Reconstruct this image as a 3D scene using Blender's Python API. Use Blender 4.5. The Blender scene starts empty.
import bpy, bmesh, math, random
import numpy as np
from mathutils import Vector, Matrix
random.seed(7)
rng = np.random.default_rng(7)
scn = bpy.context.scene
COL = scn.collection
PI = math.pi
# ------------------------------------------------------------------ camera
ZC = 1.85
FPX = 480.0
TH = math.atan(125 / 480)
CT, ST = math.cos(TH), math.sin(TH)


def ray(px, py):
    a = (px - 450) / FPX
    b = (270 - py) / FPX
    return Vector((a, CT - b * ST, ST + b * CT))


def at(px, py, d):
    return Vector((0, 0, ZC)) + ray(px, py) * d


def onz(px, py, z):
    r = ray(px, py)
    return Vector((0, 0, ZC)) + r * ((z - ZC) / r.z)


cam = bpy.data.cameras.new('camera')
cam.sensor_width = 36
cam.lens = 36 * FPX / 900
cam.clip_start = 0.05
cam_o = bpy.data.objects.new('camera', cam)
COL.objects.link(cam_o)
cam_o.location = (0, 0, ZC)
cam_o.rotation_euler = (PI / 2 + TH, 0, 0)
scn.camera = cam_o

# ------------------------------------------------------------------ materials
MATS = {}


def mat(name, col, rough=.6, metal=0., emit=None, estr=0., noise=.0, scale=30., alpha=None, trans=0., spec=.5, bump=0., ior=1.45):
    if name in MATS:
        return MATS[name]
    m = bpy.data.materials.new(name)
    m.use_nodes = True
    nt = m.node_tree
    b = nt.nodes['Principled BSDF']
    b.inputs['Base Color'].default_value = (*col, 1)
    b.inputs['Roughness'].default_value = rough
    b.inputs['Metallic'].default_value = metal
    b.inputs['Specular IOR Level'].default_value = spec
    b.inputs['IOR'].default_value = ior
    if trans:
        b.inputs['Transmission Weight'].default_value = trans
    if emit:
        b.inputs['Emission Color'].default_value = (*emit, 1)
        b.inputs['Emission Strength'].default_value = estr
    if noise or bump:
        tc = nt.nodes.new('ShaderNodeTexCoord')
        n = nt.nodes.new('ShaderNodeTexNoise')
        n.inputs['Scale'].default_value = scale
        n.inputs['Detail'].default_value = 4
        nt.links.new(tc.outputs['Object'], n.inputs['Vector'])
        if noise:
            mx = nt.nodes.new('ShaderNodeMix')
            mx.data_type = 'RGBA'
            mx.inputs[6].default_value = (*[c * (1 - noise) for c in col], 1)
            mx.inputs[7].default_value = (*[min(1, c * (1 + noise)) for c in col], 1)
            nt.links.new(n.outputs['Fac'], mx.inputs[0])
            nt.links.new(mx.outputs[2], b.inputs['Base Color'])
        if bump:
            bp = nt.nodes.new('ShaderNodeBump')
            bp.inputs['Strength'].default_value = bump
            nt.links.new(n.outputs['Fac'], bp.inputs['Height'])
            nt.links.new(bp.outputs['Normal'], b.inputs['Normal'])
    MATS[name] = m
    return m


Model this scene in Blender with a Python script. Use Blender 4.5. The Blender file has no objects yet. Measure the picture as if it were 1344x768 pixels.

* _WHAT THE TASK REQUIRES_: Could you transcribe the records in full, exactly?

* _FINISHED EXERCISE_:
Reconstruct this image as a 3D scene using Blender's Python API. Use Blender 4.5. The Blender scene starts empty.
import bpy, bmesh, math, random
import numpy as np
from mathutils import Vector, Matrix
random.seed(7)
rng = np.random.default_rng(7)
scn = bpy.context.scene
COL = scn.collection
PI = math.pi
# ------------------------------------------------------------------ camera
ZC = 1.85
FPX = 480.0
TH = math.atan(125 / 480)
CT, ST = math.cos(TH), math.sin(TH)


def ray(px, py):
    a = (px - 450) / FPX
    b = (270 - py) / FPX
    return Vector((a, CT - b * ST, ST + b * CT))


def at(px, py, d):
    return Vector((0, 0, ZC)) + ray(px, py) * d


def onz(px, py, z):
    r = ray(px, py)
    return Vector((0, 0, ZC)) + r * ((z - ZC) / r.z)


cam = bpy.data.cameras.new('camera')
cam.sensor_width = 36
cam.lens = 36 * FPX / 900
cam.clip_start = 0.05
cam_o = bpy.data.objects.new('camera', cam)
COL.objects.link(cam_o)
cam_o.location = (0, 0, ZC)
cam_o.rotation_euler = (PI / 2 + TH, 0, 0)
scn.camera = cam_o

# ------------------------------------------------------------------ materials
MATS = {}


def mat(name, col, rough=.6, metal=0., emit=None, estr=0., noise=.0, scale=30., alpha=None, trans=0., spec=.5, bump=0., ior=1.45):
    if name in MATS:
        return MATS[name]
    m = bpy.data.materials.new(name)
    m.use_nodes = True
    nt = m.node_tree
    b = nt.nodes['Principled BSDF']
    b.inputs['Base Color'].default_value = (*col, 1)
    b.inputs['Roughness'].default_value = rough
    b.inputs['Metallic'].default_value = metal
    b.inputs['Specular IOR Level'].default_value = spec
    b.inputs['IOR'].default_value = ior
    if trans:
        b.inputs['Transmission Weight'].default_value = trans
    if emit:
        b.inputs['Emission Color'].default_value = (*emit, 1)
        b.inputs['Emission Strength'].default_value = estr
    if noise or bump:
        tc = nt.nodes.new('ShaderNodeTexCoord')
        n = nt.nodes.new('ShaderNodeTexNoise')
        n.inputs['Scale'].default_value = scale
        n.inputs['Detail'].default_value = 4
        nt.links.new(tc.outputs['Object'], n.inputs['Vector'])
        if noise:
            mx = nt.nodes.new('ShaderNodeMix')
            mx.data_type = 'RGBA'
            mx.inputs[6].default_value = (*[c * (1 - noise) for c in col], 1)
            mx.inputs[7].default_value = (*[min(1, c * (1 + noise)) for c in col], 1)
            nt.links.new(n.outputs['Fac'], mx.inputs[0])
            nt.links.new(mx.outputs[2], b.inputs['Base Color'])
        if bump:
            bp = nt.nodes.new('ShaderNodeBump')
            bp.inputs['Strength'].default_value = bump
            nt.links.new(n.outputs['Fac'], bp.inputs['Height'])
            nt.links.new(bp.outputs['Normal'], b.inputs['Normal'])
    MATS[name] = m
    return m


Model this scene in Blender with a Python script. Use Blender 4.5. The Blender file has no objects yet. Measure the picture as if it were 1344x768 pixels.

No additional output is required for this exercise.